[START Information shown]

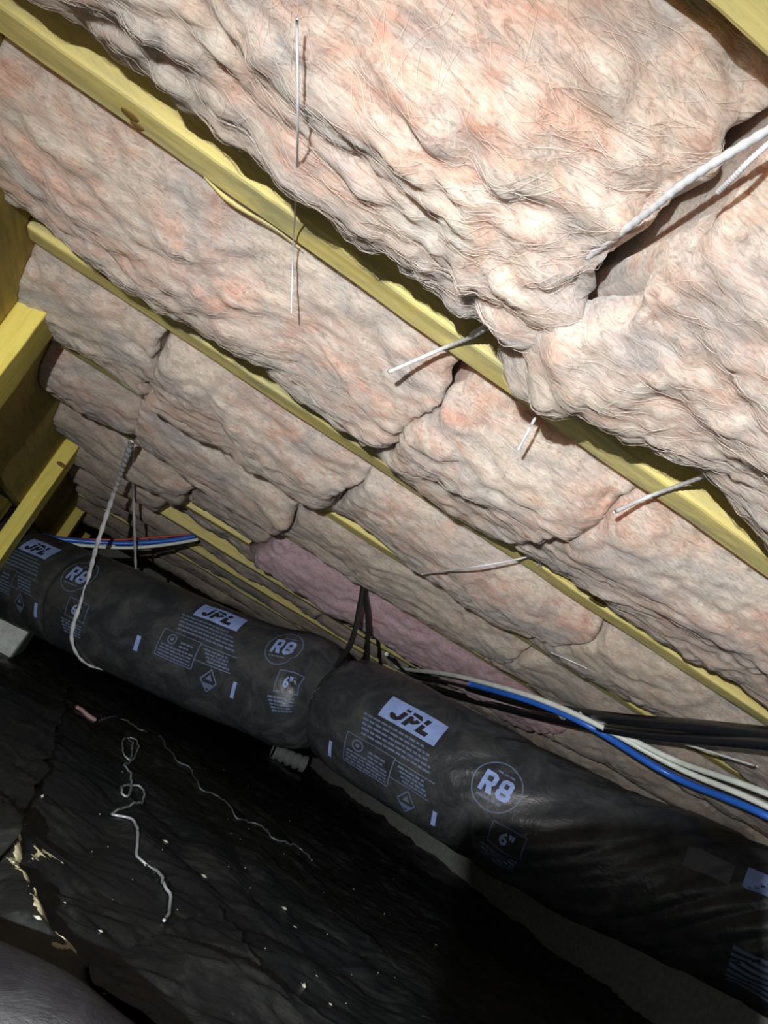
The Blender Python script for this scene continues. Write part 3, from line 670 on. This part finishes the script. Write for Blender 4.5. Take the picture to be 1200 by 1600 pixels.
tube('water_tube', [Z((606, 1026), .258), Z((640, 1052), .262), Z((700, 1066), .266), Z((760, 1080), .266)], 0.0038, M_PIPE, 'dark thin tube under the white one')
tube('drain_pipe', [Z((640, 1046), .300), Z((735, 1075), .295), Z((833, 1101), .292), Z((960, 1122), .288), Z((1090, 1135), .282), Z((1215, 1150), .276), Z((1500, 1188), .270), Z((1800, 1230), .268)], 0.0105, M_PIPE, 'upper black pipe under the insulation at the right', 'pipe')
tube('drain_pipe', [Z((660, 1070), .290), Z((740, 1093), .284), Z((833, 1117), .282), Z((980, 1144), .274), Z((1100, 1155), .268), Z((1215, 1164), .262), Z((1500, 1200), .252), Z((1800, 1240), .248)], 0.0085, M_PIPE, 'lower black pipe under the insulation at the right', 'pipe')
cl = tube('pipe_clip', [Z((874, 1113), .274), Z((878, 1119), .272), Z((882, 1121), .272)], 0.006, M_COUPL, 'small pale clip on the black pipes', 'clip', 12)
yb = 2.66
tube('water_tube', [at_y((62, 838), yb), at_y((90, 848), yb), at_y((190, 856), yb), at_y((260, 851), yb), at_y((309, 843), yb)], 0.0050, M_WHITE, 'white tube below the red and blue ones at the left')
tube('water_tube', [at_y((66, 836), yb + .02), at_y((100, 843), yb + .02), at_y((190, 849), yb + .02), at_y((260, 845), yb + .02), at_y((304, 838), yb + .02)], 0.0070, M_BLUE, 'blue tube in the bundle between the left studs and joists')
tube('water_tube', [at_y((66, 836), yb + .02), at_y((120, 842), yb + .03), at_y((190, 843), yb + .03), at_y((250, 839), yb + .03), at_y((300, 835), yb + .03)], 0.0030, M_RED, 'thin red tube on top of the left bundle')
tube('water_tube', [at_y((66, 838), yb - .01), at_y((100, 851), yb + .0), at_y((140, 852), yb + .005), at_y((180, 853), yb + .01)], 0.0036, M_WHITE, 'second short white tube crossing the left bundle')

# ------------------------------------------------------------------ things on the ground
def gz(P, lift): P = np.array(P); h = ground_h(np.array([P[0]]), np.array([P[1]])) + fold_h(np.array([P[0]]), np.array([P[1]])); P[2] = h[0] + lift; return P
def gpath(pxs, lift, n=120):
    C, _ = catmull([at_z(q, 0.01) for q in pxs], n); return [gz(p, lift) for p in C]
w1 = [(205, 1150), (216, 1160), (211, 1182), (196, 1176), (192, 1158), (202, 1150), (208, 1168), (206, 1186), (196, 1192), (206, 1204), (210, 1222), (202, 1240), (192, 1234), (196, 1221), (214, 1219), (228, 1228), (228, 1246), (212, 1252), (198, 1258), (178, 1267), (196, 1276), (211, 1290), (218, 1313), (226, 1328), (247, 1341), (259, 1360), (262, 1374), (274, 1387), (275, 1407), (266, 1421)]
o = link('coiled_wire', tube_mesh('coiled_wire', gpath(w1, 0.004, 200), 0.0021, 320, 8), M_WIRE); tag(o, 'silver wire with two curls lying on the black plastic', 'wire')
w2 = [(152, 1116), (175, 1119), (192, 1119), (208, 1130), (224, 1141), (240, 1146), (258, 1166), (275, 1188), (298, 1202), (314, 1226), (342, 1238), (360, 1258), (374, 1272), (398, 1277), (416, 1290), (428, 1305), (452, 1314), (474, 1320), (490, 1338)]
o = link('wavy_wire', tube_mesh('wavy_wire', gpath(w2, 0.003, 200), 0.0022, 260, 8), plain('dull_wire', (0.20, 0.23, 0.25), 0.5, 0.2)); tag(o, 'dull wavy wire trailing from a pink scrap across the plastic', 'wire')
pa = [gz(at_z(q, 0.01), 0.007) for q in ((119, 1102), (128, 1106), (140, 1112), (154, 1120))]
o = link('insulation_scrap', tube_mesh('insulation_scrap', pa, np.r_[0.003, np.linspace(0.009, 0.011, 18), 0.004], 20, 10, 0.6), plain('pink_scrap', (0.55, 0.36, 0.34), 0.9)); tag(o, 'small pink scrap at the end of the wavy wire', 'scrap')

def heap(name, pxs, wd, ht, m, seed, n=90, k=26):
    C, _ = catmull([at_z(q, 0.015) for q in pxs], n); T = np.gradient(C, axis=0); T /= np.linalg.norm(T, axis=1)[:, None]
    side = np.stack([-T[:, 1], T[:, 0], T[:, 0] * 0], 1); u = np.linspace(-1, 1, k)
    W = wd * np.sin(np.linspace(0.08, np.pi - 0.08, n)) ** 0.6 * np.clip(0.75 + 0.9 * noise1(np.arange(n) * 0.17, seed) + 0.5 * noise1(np.arange(n) * 0.6, seed + 2), 0.12, 2)
    P = C[:, None] + side[:, None] * (W[:, None] * u[None, :] * (1 + 0.25 * noise(np.stack([np.repeat(np.arange(n) * .4, k), np.tile(u * 3, n), np.zeros(n * k)], 1), seed).reshape(n, k)))[..., None]
    P = P.reshape(-1, 3); z = ground_h(P[:, 0], P[:, 1]) + fold_h(P[:, 0], P[:, 1])
    P[:, 2] = z + ht * (1 - np.tile(u, n) ** 2) * (0.7 + 0.6 * noise(P * 60, seed + 1)) - 0.0006
    return link(name, mesh_np(name, P, grid_faces(n, k)), m)
o = heap('dirt_streak', [(30, 1292), (33, 1335), (45, 1375), (70, 1425), (100, 1455), (128, 1468)], 0.010, 0.0018, M_SAND, 3); tag(o, 'tan dirt streak along the fold of the plastic at the left edge', 'dirt', kind='stuff')
o = heap('dirt_patch', [(62, 1325), (78, 1314), (95, 1318), (112, 1328)], 0.012, 0.0016, M_SAND, 5, 40, 16); tag(o, 'small tan dirt patch beside the long dirt streak', 'dirt', kind='stuff')
o = heap('dirt_lump', [(0, 1283), (14, 1284), (27, 1296)], 0.008, 0.002, M_SAND, 6, 40, 16); tag(o, 'curled tan dirt edge at the left border', 'dirt', kind='stuff')
o = heap('dirt_fringe', [(88, 1462), (108, 1470), (126, 1466)], 0.008, 0.003, M_SAND, 7, 30, 12); tag(o, 'frayed tan dirt at the lower end of the streak', 'dirt', kind='stuff')
def flecks():
    rg = np.random.default_rng(5); V, Fc = [], []
    spots = [(62, 1091), (33, 1190), (70, 1238), (10, 1242), (265, 1305), (325, 1358), (52, 1447), (152, 1546), (258, 1496), (345, 1533), (330, 1545), (385, 1352), (560, 1253), (605, 1420), (470, 1432), (450, 1410), (480, 1530), (320, 1460), (312, 1472), (200, 1478)]
    spots += [(rg.uniform(20, 690), rg.uniform(1180, 1580)) for _ in range(90)]
    for k, px in enumerate(spots):
        P = at_z(px, 0.01)
        if px[1] < 1080 or not 0.3 < P[1] < 3.6 or P[0] > 2.3: continue
        P = gz(P, 0.0015); s = (rg.uniform(0.0025, 0.0055) if k < 20 else rg.uniform(0.0008, 0.0022)); a = rg.uniform(0, 6.28); b = len(V)
        for dx, dy, dz in ((-1.5, 0, 0), (0, -.6, 0), (1.5, 0, 0), (0, .6, 0), (0, 0, .6), (0, 0, -.6)):
            V.append((P[0] + s * (dx * math.cos(a) - dy * math.sin(a)), P[1] + s * (dx * math.sin(a) + dy * math.cos(a)), P[2] + s * dz))
        for i in range(4): Fc += [(b + i, b + (i + 1) % 4, b + 4), (b + (i + 1) % 4, b + i, b + 5)]
    o = link('debris_flecks', mesh_from('debris_flecks', V, Fc), plain('pale_flecks', (0.45, 0.45, 0.38), 0.9)); tag(o, 'scattered pale flecks of debris on the black plastic', 'debris', kind='stuff')
flecks()
# overlapping plastic sheet in the foreground
def sheet(name, edge_px, in_px, lift, label, seed, m=M_POLY):
    E, _ = catmull([at_z(q, 0.02) for q in edge_px], 140); I, _ = catmull([at_z(q, 0.02) for q in in_px], 140)
    k = 60; t = np.linspace(0, 1, k)
    P = E[:, None] * (1 - t)[None, :, None] + I[:, None] * t[None, :, None]; P = P.reshape(-1, 3); tt = np.tile(t, 140)
    jag = noise(P * np.array([14, 14, 1]), seed) * 0.012 * np.exp(-tt * 9); P[:, 0] += jag; P[:, 1] += jag
    z = ground_h(P[:, 0], P[:, 1]) + fold_h(P[:, 0], P[:, 1])
    P[:, 2] = z + lift * (0.35 + 0.65 * np.exp(-tt * 10)) + 0.004 * (1 + noise(P * 11, seed + 1)) * np.clip(tt * 6, 0, 1)
    B = P.copy(); B[:, 2] -= 0.0012
    n = len(P); Q = grid_faces(140, k); Qb = Q[:, ::-1] + n
    rim = np.array([[i * k, (i + 1) * k, (i + 1) * k + n, i * k + n] for i in range(139)])
    o = link(name, mesh_np(name, np.vstack([P, B]), np.vstack([Q, Qb, rim])), m); tag(o, label, 'plastic sheet'); return o
sheet('plastic_sheet', [(345, 1395), (392, 1462), (408, 1482), (448, 1520), (478, 1548), (530, 1600), (570, 1650)], [(150, 1480), (180, 1520), (200, 1545), (230, 1575), (255, 1600), (300, 1640), (340, 1680)], 0.010, 'black plastic flap overlapping the ground sheet, bottom centre', 31)
sheet('plastic_sheet', [(112, 1060), (102, 1095), (92, 1140), (76, 1185), (52, 1245), (28, 1292), (-10, 1345)], [(-40, 1035), (-60, 1075), (-80, 1120), (-110, 1160), (-130, 1210), (-140, 1270), (-120, 1330)], 0.012, 'black plastic edge folded over at the left border of the ground sheet', 37)
# plastic bunched in a roll right in front of the lens
ra = [at_d((-180, 1545), 0.50), at_d((-40, 1605), 0.50), at_d((60, 1665), 0.50), at_d((180, 1745), 0.50), at_d((320, 1840), 0.50)]
C, L = catmull(ra, 120); T, A, B = frames(C); th = np.linspace(0, 2 * np.pi, 48, endpoint=False)
V = C[:, None] + 0.042 * (np.cos(th)[None, :, None] * A[:, None] + np.sin(th)[None, :, None] * B[:, None])
V = V.reshape(-1, 3); V += noise(V * 14, 4)[:, None] * np.repeat(A, 48, 0) * 0.006
Q = grid_faces(120, 48, True); me = bpy.data.meshes.new('plastic_roll'); me.from_pydata(V.tolist(), [], [tuple(q) for q in Q] + [tuple(range(48))[::-1], tuple(range(119 * 48, 120 * 48))])
o = link('plastic_roll', me, M_ROLL); tag(o, 'smooth grey black plastic bulging up in the bottom left corner', 'plastic roll')
# ribbed grey coupling lying far behind the pinched duct
a_, b_ = at_z((427, 1172), 0.055), at_z((476, 1194), 0.055); b_ = a_ + (b_ - a_) * 1.0; b_ = at_y((476, 1194), a_[1]); b_[2] = max(b_[2], 0.05)
n = 90; rr = 0.048 + 0.006 * np.sign(np.sin(np.linspace(0, 9 * np.pi, n)))
o = link('ribbed_coupling', tube_mesh('ribbed_coupling', [a_, a_ * .66 + b_ * .34, a_ * .34 + b_ * .66, b_], rr, n, 24), M_COUPL); tag(o, 'grey ribbed coupling in the dark under the pinched duct', 'coupling')

# ------------------------------------------------------------------ the phone that takes the picture (behind the lens, it shades the lower right)
def phone():
    x0, x1, y0, y1 = -0.060, 0.0150, -0.140, 0.0150; rc = 0.011; pts = []
    for cx, cy, a0 in ((x1 - rc, y1 - rc, 0), (x0 + rc, y1 - rc, 90), (x0 + rc, y0 + rc, 180), (x1 - rc, y0 + rc, 270)):
        for k in range(9): a = math.radians(a0 + k * 90 / 8); pts.append((cx + rc * math.cos(a), cy + rc * math.sin(a)))
    n = len(pts); V = [CAM + RT * x + UP * y - FW * d for d in (0.004, 0.012) for x, y in pts]
    Fc = [tuple(range(n)), tuple(range(2 * n - 1, n - 1, -1))] + [(i, i + n, (i + 1) % n + n, (i + 1) % n) for i in range(n)]
    o = link('smartphone', mesh_from('smartphone', V, Fc), M_PHONE, smooth=False); tag(o, 'dark smartphone whose shadow falls over the right end of the duct', 'phone')
phone()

[END Information shown]

### Objective
In the listing above, how many lines include the word "picture"? Answer with the number and nothing more.

### Solved exercise
2